Thursday, March 18, 2010

Enlightenment

Paris is a city so full things to be discovered that it can be overwhelming, especially to two hyper-organized individuals like us -- so many musées, so little temps. It's fitting, then, that the first exposition we went to see when we arrived in January was about inundation, though of the literal rather than the metaphorical kind. It's called Paris Inondé 1910, and it shows in arresting photographs what happened in January of that year, when the Seine rose 26 feet and flooded a quarter of the city. Reading about it now (because we couldn't read about it at the exhibition itself, since it was only in French), I see that, every year, "there is a one in 100 chance that a flood of similar magnitude will happen again." At the acclimating-to-Paris event that I attended last Saturday, one of the speakers said flat insurance is a must, because Parisian apartment buildings are old and leaky pipes are common. I now wonder which is the likelier occurrence.


So how does one begin discovering Paris? Two weeks ago we thought we'd try by taking advantage of the fact that most major museums are open for free on the first Sunday of every month. Talk about inundated: by the time we walked over to the Musée de l'Orangerie, around 3 p.m., the queue was several hundred people long. Disappointed but in no mood whatsoever to stand in line for a hour to save 15 euros, we walked back across the sunny, windswept Tuileries and over to WH Smith, the English bookstore on the Rue de Rivoli, where we thumbed through dog-eared display copies of the latest InTouch and Vanity Fair.
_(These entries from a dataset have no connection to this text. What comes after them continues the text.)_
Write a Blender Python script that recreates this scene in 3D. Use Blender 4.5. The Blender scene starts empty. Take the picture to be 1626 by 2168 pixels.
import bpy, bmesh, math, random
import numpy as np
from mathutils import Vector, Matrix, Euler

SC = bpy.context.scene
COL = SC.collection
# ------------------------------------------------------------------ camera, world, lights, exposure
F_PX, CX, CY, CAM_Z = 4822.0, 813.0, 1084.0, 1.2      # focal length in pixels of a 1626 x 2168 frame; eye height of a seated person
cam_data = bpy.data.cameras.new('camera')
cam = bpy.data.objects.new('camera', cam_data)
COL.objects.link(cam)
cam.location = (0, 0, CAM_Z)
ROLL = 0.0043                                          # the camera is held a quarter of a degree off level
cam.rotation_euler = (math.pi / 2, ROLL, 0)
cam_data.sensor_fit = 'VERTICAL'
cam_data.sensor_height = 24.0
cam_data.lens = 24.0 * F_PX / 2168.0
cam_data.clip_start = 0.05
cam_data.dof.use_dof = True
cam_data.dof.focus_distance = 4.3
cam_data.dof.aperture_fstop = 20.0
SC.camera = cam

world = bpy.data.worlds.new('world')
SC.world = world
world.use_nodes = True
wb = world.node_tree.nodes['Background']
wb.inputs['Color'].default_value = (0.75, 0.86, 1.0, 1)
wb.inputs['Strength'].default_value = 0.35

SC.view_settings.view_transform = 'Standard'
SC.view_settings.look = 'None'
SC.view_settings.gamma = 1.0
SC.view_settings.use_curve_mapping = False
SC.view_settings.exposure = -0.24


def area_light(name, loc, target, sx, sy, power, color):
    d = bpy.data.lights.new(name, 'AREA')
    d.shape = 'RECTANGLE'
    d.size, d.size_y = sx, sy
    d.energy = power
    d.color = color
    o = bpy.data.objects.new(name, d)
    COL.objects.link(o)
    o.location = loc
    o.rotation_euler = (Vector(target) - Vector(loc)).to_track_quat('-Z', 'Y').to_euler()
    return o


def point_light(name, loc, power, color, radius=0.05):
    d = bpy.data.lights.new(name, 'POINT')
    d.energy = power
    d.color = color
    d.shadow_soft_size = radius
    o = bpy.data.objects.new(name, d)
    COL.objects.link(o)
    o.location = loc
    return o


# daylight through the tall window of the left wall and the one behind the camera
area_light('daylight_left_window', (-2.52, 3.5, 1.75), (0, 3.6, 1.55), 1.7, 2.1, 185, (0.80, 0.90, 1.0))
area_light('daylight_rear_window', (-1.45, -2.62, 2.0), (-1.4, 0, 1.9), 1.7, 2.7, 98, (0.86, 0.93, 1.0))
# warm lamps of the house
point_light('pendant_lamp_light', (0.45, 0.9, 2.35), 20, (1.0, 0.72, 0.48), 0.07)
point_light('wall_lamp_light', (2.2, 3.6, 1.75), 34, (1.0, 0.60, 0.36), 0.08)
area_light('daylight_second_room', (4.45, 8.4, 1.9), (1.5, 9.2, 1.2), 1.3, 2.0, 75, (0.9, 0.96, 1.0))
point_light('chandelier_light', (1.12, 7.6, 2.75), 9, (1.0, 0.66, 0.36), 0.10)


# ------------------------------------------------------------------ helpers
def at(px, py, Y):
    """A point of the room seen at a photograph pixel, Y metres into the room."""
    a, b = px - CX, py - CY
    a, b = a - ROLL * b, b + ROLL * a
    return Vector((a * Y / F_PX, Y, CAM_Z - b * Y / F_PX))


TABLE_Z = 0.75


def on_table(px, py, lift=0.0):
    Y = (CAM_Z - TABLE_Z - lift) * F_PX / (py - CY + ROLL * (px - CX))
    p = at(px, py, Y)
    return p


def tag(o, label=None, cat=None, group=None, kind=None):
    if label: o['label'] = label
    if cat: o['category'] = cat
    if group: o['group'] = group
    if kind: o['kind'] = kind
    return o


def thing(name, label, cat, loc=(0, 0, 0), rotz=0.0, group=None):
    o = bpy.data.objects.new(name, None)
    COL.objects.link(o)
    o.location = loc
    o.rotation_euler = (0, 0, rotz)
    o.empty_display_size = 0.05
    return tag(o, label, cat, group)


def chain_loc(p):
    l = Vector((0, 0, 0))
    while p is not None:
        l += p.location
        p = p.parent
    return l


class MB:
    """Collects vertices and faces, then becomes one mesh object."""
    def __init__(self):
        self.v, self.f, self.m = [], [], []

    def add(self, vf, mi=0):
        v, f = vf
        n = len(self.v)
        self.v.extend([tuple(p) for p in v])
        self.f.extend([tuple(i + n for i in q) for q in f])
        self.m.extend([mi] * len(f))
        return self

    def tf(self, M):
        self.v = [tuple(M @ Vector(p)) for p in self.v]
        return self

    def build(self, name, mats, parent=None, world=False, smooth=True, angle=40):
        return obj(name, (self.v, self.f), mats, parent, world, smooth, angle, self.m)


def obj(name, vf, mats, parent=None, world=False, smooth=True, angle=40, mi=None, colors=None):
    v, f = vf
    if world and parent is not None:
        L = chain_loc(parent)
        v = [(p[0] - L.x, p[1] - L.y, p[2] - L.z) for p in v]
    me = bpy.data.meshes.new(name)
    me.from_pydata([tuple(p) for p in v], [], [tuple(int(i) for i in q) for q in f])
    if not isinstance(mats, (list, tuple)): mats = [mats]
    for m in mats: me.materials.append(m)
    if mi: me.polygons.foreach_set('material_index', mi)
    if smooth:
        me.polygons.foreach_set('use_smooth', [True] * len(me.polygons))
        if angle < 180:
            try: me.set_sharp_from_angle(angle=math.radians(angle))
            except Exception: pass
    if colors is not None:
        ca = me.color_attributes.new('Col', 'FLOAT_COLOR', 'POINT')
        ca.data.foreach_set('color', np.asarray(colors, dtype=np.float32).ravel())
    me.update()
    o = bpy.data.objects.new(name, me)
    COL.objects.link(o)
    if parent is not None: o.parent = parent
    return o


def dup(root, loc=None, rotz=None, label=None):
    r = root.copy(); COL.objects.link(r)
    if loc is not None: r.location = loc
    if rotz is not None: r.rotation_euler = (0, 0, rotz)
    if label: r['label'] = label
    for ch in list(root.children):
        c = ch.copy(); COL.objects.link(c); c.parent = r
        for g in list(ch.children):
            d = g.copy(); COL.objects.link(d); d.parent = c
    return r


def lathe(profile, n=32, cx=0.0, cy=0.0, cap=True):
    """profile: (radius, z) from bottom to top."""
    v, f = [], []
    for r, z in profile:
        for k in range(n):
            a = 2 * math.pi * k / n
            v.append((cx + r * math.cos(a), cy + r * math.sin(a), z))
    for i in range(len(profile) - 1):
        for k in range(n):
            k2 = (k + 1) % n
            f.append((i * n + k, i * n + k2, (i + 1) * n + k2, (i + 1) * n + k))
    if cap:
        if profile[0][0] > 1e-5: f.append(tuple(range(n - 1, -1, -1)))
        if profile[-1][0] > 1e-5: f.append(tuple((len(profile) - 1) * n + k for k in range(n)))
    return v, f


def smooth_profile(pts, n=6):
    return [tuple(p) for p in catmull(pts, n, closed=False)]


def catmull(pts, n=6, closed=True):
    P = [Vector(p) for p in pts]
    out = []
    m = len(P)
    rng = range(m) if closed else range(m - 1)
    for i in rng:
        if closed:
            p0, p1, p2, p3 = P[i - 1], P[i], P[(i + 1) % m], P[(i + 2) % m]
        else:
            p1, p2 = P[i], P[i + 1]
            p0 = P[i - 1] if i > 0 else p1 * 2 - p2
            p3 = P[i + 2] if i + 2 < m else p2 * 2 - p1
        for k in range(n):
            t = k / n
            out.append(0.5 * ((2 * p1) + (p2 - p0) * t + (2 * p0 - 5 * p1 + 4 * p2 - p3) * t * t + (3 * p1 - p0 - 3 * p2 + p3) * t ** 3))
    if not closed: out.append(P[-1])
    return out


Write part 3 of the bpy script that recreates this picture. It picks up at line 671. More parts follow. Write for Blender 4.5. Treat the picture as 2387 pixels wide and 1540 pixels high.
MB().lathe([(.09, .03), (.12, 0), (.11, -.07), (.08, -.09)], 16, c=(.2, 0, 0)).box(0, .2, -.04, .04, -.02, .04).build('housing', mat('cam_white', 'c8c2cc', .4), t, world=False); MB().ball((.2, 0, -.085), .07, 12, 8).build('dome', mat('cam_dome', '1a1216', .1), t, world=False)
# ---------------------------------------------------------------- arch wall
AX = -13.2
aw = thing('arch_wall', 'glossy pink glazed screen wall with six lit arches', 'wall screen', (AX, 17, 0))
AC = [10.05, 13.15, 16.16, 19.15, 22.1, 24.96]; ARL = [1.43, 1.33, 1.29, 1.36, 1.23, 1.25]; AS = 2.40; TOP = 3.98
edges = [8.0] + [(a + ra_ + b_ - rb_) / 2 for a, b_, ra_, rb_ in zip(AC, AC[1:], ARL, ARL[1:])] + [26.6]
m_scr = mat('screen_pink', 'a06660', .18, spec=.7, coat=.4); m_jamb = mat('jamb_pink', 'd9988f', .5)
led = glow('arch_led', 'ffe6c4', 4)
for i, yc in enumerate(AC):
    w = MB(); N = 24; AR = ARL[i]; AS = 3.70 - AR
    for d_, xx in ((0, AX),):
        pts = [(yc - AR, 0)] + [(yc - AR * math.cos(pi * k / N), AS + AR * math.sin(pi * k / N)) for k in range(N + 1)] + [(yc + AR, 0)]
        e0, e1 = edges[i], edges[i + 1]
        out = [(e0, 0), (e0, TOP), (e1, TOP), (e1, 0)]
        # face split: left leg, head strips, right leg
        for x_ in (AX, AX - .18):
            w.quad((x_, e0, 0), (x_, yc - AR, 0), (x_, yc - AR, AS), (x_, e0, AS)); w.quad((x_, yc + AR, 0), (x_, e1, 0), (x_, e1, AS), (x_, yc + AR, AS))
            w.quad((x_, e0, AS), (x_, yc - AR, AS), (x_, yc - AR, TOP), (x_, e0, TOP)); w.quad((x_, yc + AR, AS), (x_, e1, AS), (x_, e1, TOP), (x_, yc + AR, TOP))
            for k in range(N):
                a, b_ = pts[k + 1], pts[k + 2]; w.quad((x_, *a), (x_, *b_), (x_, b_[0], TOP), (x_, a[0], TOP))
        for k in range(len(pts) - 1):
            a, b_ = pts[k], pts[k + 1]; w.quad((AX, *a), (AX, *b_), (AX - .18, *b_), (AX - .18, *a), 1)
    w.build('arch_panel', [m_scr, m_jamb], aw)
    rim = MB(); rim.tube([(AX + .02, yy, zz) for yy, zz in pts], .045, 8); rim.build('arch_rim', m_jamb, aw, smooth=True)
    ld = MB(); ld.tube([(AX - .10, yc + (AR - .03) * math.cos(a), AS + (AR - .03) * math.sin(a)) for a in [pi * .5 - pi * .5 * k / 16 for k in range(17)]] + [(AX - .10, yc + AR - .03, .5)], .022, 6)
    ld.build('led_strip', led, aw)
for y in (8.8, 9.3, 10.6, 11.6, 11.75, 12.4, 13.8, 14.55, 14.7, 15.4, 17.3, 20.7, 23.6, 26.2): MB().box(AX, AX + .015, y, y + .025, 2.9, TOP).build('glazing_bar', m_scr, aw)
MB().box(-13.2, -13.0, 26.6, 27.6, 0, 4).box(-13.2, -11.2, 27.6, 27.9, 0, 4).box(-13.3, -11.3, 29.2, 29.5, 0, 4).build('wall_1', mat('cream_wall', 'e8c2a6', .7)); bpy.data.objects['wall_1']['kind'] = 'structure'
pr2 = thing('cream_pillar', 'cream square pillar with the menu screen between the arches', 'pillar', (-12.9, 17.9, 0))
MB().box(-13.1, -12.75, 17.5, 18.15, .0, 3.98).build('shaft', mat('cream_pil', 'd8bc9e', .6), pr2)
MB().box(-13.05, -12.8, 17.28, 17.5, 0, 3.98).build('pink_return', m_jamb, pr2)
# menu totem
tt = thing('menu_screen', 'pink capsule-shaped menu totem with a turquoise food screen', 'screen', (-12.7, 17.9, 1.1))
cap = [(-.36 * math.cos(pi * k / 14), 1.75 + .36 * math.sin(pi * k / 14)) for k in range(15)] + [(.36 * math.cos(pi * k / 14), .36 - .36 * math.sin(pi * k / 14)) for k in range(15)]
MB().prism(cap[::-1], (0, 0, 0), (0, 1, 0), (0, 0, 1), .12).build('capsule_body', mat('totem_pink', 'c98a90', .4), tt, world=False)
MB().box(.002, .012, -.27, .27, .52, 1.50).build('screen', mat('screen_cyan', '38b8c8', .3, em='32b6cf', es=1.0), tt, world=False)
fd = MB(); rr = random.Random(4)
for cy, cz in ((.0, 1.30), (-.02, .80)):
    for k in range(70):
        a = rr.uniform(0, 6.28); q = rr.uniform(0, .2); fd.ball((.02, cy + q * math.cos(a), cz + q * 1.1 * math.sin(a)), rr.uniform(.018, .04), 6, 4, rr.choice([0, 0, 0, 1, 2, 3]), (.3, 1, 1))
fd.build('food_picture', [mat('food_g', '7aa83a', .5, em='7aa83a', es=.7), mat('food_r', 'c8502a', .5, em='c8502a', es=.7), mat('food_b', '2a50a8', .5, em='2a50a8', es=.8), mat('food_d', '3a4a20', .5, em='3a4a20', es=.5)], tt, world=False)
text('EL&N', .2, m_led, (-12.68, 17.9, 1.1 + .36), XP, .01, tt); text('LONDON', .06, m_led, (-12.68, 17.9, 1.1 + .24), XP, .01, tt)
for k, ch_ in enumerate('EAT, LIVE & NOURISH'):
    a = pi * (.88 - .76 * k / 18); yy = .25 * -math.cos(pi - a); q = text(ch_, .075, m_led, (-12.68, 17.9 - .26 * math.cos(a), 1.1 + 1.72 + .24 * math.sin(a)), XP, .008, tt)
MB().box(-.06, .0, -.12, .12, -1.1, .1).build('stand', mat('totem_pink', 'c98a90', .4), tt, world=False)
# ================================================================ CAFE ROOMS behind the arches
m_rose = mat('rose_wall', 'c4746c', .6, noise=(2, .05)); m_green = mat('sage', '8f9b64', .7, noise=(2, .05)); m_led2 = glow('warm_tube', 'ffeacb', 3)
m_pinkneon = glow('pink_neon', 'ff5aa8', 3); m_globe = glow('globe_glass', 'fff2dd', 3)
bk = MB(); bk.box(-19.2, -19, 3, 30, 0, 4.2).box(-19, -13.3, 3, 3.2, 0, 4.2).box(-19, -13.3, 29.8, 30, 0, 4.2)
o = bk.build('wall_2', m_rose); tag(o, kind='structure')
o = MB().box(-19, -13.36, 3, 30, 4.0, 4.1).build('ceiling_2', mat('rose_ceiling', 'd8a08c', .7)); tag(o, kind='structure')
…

The night before our aborted museum visit, we dined at Le Dumas Café, a short walk from our apartment. It's one of the countless enticing places to eat in our neighborhood. We had an excellent meal, highlighted by a timbale (a round baking dish) of sliced potatoes and trois fromages and a perfect -- fruity but crisp -- white wine from Touraine. (We now seek out Touraine wherever we go: at the other great neighborhood joint where we ate this past Saturday night, on the shelves of the grocery store....) After dinner, I snapped this photo outside the café. I like how it suggests that history and culture are part of the everyday experience here. Since we live on a boulevard named after him, I took it upon myself to read Voltaire's Candide (which our friend Devon in DC thoughtfully sent us). The introduction to the book was stuffy and impenetrable. But the story itself was witty, caustic and very entertaining. The lesson may be that sometimes you have to skip the formalities and just dive right in to the experience. Or the timbale, as the case may be.